## TASK DETAILS:
Write out, word for word, only the lines from the one containing "V[1] = V[0]; protoV" through the final line of the data.

## MATERIAL:
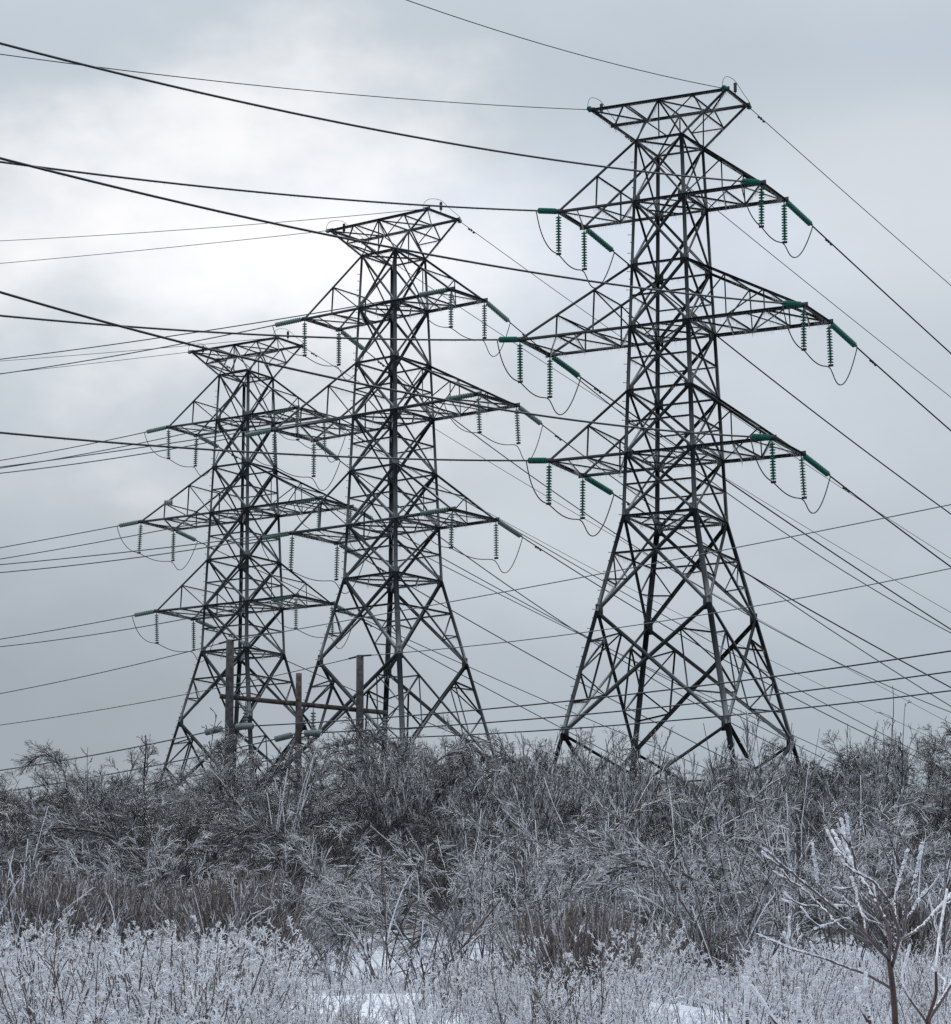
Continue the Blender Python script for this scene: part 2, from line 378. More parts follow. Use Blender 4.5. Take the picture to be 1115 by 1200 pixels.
        B(mb, lerp(e_, g_, .36), m8+Q([0,0,-.12]), .08); B(mb, lerp(f_, h_, .36), m8+Q([0,0,-.12]), .08)
        mb.build('face_bracing', steel, root)
    # level frames (plan bracing)
    for i in (0, 1, 3, 5, 6):
        mb = MB(); B(mb, cn(-1,-1,i), cn(1,1,i), .075); B(mb, cn(1,-1,i)+Q([0,0,-.05]), cn(-1,1,i)+Q([0,0,-.05]), .075)
        if i: 
            a, b = half(i)
            B(mb, (-a,0,-ZL[i]-.03), (0,b,-ZL[i]-.03), .06); B(mb, (0,b,-ZL[i]-.03), (a,0,-ZL[i]-.03), .06)
            B(mb, (a,0,-ZL[i]-.03), (0,-b,-ZL[i]-.03), .06); B(mb, (0,-b,-ZL[i]-.03), (-a,0,-ZL[i]-.03), .06)
        mb.build('level_frame', steel, root)
    mb = MB()
    B(mb, cn(-1,-1,7), cn(1,1,7), .09, ice=False); B(mb, cn(1,-1,7)+Q([0,0,-.05]), cn(-1,1,7)+Q([0,0,-.05]), .09, ice=False)
    # crossarms
    for l in (1, 3, 5):
        AL, BL = ARM[l]; nb = 3 if l == 3 else 2
        for sa in (-1, 1):
            ch = MB(); la = MB(); z = -ZL[l]
            tip = {sb: Q([sa*AL, sb*BL, z]) for sb in (-1, 1)}; rt = {sb: cn(sa, sb, l) for sb in (-1, 1)}; up = {sb: cn(sa, sb, l-1) for sb in (-1, 1)}
            for sb in (-1, 1):
                B(ch, rt[sb], tip[sb], .14, ice=True); ch.bar(up[sb], tip[sb], .12)
                if sb == -1 or True: fringe(up[sb], tip[sb], .12, .03, .12)
                for k in range(1, nb):
                    t = k/nb; pu = lerp(up[sb], tip[sb], t); pl = lerp(rt[sb], tip[sb], t)
                    B(la, pu, pl, .06, ice=False); B(la, pu, lerp(rt[sb], tip[sb], (k-1)/nb), .065)
                ch.box(tip[sb], (.42, .04, .22), ((1,0,0),(0,1,0),(0,0,1)))
            B(ch, tip[-1], tip[1], .14, ice=True)
            B(la, lerp(rt[-1], tip[-1], .0), lerp(rt[1], tip[1], 1/nb), .07)
            for k in range(1, nb+1):
                t0 = (k-1)/nb; t1 = k/nb
                if k < nb: B(la, lerp(rt[-1], tip[-1], t1), lerp(rt[1], tip[1], t1), .065)
                a_, b_ = (-1, 1) if k % 2 else (1, -1)
                B(la, lerp(rt[a_], tip[a_], t0), lerp(rt[b_], tip[b_], t1), .07)
                B(la, lerp(rt[a_], tip[a_], t1)+Q([0,0,-.04]), lerp(rt[b_], tip[b_], (t0+t1)/2)+Q([0,0,-.04]), .055)
                if k < nb:
                    B(la, lerp(up[-1], tip[-1], t1), lerp(up[1], tip[1], t1), .055)
            o = ch.build('crossarm', steel, root); la.build('arm_lacing', steel, o)
    # the wide bridge carrying the earth wires
    AT, BT = ARM[0]; zt = -TOPZ; ch = MB(); la = MB()
    for sb in (-1, 1):
        L0, R0 = cn(-1, sb, 0), cn(1, sb, 0); TL, TR = Q([-AT, sb*BT, zt]), Q([AT, sb*BT, zt]); Mm = (TL+TR)/2
        B(ch, TL, TR, .12); B(ch, TL, L0, .12, ice=True); B(ch, TR, R0, .12, ice=True)
        B(la, Mm, L0, .085, ice=False); B(la, Mm, R0, .085, ice=False)
        for T, Z0 in ((TL, L0), (TR, R0)):
            a = lerp(T, Z0, .52); b = lerp(T, Mm, .48); c = lerp(Mm, Z0, .52)
            B(la, a, b, .06, ice=False); B(la, b, c, .06, ice=False); B(la, a, c, .06)
            ch.box(T, (.3, .04, .2), ((1,0,0),(0,1,0),(0,0,1)))
        B(la, Mm, Q([0, sb*HB[0], 0]), .05, ice=False)
    for t in (0, .26, .5, .74, 1): B(ch if t in (0, 1) else la, Q([-AT+2*AT*t, -BT, zt]), Q([-AT+2*AT*t, BT, zt]), .11 if t in (0, 1) else .06)
    for t0, t1 in ((0,.26),(.26,.5),(.5,.74),(.74,1)):
        s_ = 1 if t0 in (0, .5) else -1
        B(la, Q([-AT+2*AT*t0, -BT*s_, zt-.04]), Q([-AT+2*AT*t1, BT*s_, zt-.04]), .06)
    for sa in (-1, 1):
        a = [lerp(Q([sa*AT, sb*BT, zt]), cn(sa, sb, 0), .52) for sb in (-1, 1)]
        B(la, a[0], a[1], .06); B(la, a[0], cn(sa, 1, 0), .06)
        B(la, Q([sa*AT, BT, zt]), a[0], .06)
    o = ch.build('earth_wire_bridge', steel, root); la.build('bridge_lacing', steel, o)
    ic.build('icicle_fringe', M['ice'], root, kind='stuff')
    return root
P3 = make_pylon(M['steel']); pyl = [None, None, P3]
def recolour(o, m):
    for ch in o.children:
        if ch.data.materials and ch.data.materials[0] == M['steel']:
            ch.material_slots[0].link = 'OBJECT'; ch.material_slots[0].material = m
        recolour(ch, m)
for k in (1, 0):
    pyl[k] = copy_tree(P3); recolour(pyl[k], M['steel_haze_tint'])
LB = ['smallest lattice pylon, farthest back at left, little grey plate on its left arm',
      'haze-grey steel lattice pylon standing in the middle, second in height',
      'tallest, darkest and nearest lattice pylon, on the right, with dark green insulators']
def WM(k, a, b, z):
    x0, y0, z0, yaw = TW[k]; c, s = math.cos(yaw), math.sin(yaw)
    return Q([x0+a*c-b*s, y0+a*s+b*c, z0+z])
for k in range(3):
    x0, y0, z0, yaw = TW[k]; pyl[k].location = (x0, y0, z0); pyl[k].rotation_euler = (0, 0, yaw)
    tag(pyl[k], LB[k], 'pylon', 'steel lattice pylons')
# little number plate on the far pylon's left arm, its characters too far to read
npl = MB(); AL = ARM[3][0]; c0_ = lerp(cn(-1,-1,3), Q([-AL, -ARM[3][1], -ZL[3]]), .667)
npl.box(c0_+Q([.34, -.03, .95]), (.66, .02, .32), ((1,0,0),(0,1,0),(0,0,1))); pl_o = npl.build('number_plate', M['plate'], pyl[0])
ink = MB()
for i in range(4): ink.box(c0_+Q([.10+.155*i, -.045, .95]), (.05, .008, .2), ((1,0,0),(0,1,0),(0,0,1))); ink.box(c0_+Q([.13+.155*i, -.045, 1.03-.05*(i % 3)]), (.07, .008, .04), ((1,0,0),(0,1,0),(0,0,1)))
ink.build('plate_characters', M['ink'], pl_o)

# ---------------------------------------------------------------- insulators
def disc(mb, o, ax, r=.14, n=10):
    mb.lathe(o, ax, [(0, .03), (.012, .042), (.045, .048), (.052, r*.6), (.088, r), (.096, r*.96), (.075, r*.5), (.085, .03)], n)
def make_vertical(nd, gl):
    root = empty('insulator_string', (0,0,0)); g = MB(); f = MB(); s0 = .16
    f.tube([(0,0,0),(0,0,-s0)], .022, 5)
    for i in range(nd): disc(g, (0,0,-s0-i*.126), (0,0,-1))
    zb = -s0-nd*.126; f.tube([(0,0,-s0),(0,0,zb-.06)], .018, 5); f.box((0,0,zb-.1), (.22, .07, .10), ((1,0,0),(0,1,0),(0,0,1)))
    g.build('glass_discs', gl, root); f.build('end_fittings', M['fitting'], root); return root, zb-.1
def make_tension(L, gl, n_=None):
    """a strain string between yoke plates, along +X"""
    root = empty('insulator_string', (0,0,0)); g = MB(); f = MB()
    s0 = .22; s1 = L-.22; nd = int((s1-s0)/.138); st = (s1-s0)/nd
    f.tube([(0,0,0),(s0-.04,0,0)], .025, 5); f.box((s0-.05,0,0), (.06,.2,.03), ((1,0,0),(0,1,0),(0,0,1)))
    f.box((s1+.05,0,0), (.06,.2,.03), ((1,0,0),(0,1,0),(0,0,1))); f.tube([(s1+.04,0,0),(L,0,0)], .03, 5)
    for sy in (0,):
        f.tube([(s0-.04,sy,0),(s1+.04,sy,0)], .018, 5)
        for i in range(nd): disc(g, (s0+i*st, sy, 0), (1,0,0))
    g.build('glass_discs', gl, root); f.build('yoke_fittings', M['fitting'], root); return root
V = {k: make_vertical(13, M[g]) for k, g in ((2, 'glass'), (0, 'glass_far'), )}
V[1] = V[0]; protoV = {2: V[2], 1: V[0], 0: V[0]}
TL_IN, TL_OUT = {2: 1.75, 1: 2.15, 0: 1.95}, {2: 2.45, 1: 2.3, 0: 2.2}
protoT = {}
for k in (2, 1, 0):
    for w_, L in (('in', TL_IN[k]), ('out', TL_OUT[k])): protoT[(k, w_)] = make_tension(L, M['glass' if k == 2 else 'glass_far'])
used = set()
def inst(proto):
    if id(proto) not in used: used.add(id(proto)); return proto
    return copy_tree(proto)
SIDE = {-1: 'left', 1: 'right'}; LEV = {1: 'top', 3: 'middle', 5: 'bottom'}; NEAR = {-1: 'camera-side', 1: 'rear'}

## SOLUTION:
V[1] = V[0]; protoV = {2: V[2], 1: V[0], 0: V[0]}
TL_IN, TL_OUT = {2: 1.75, 1: 2.15, 0: 1.95}, {2: 2.45, 1: 2.3, 0: 2.2}
protoT = {}
for k in (2, 1, 0):
    for w_, L in (('in', TL_IN[k]), ('out', TL_OUT[k])): protoT[(k, w_)] = make_tension(L, M['glass' if k == 2 else 'glass_far'])
used = set()
def inst(proto):
    if id(proto) not in used: used.add(id(proto)); return proto
    return copy_tree(proto)
SIDE = {-1: 'left', 1: 'right'}; LEV = {1: 'top', 3: 'middle', 5: 'bottom'}; NEAR = {-1: 'camera-side', 1: 'rear'}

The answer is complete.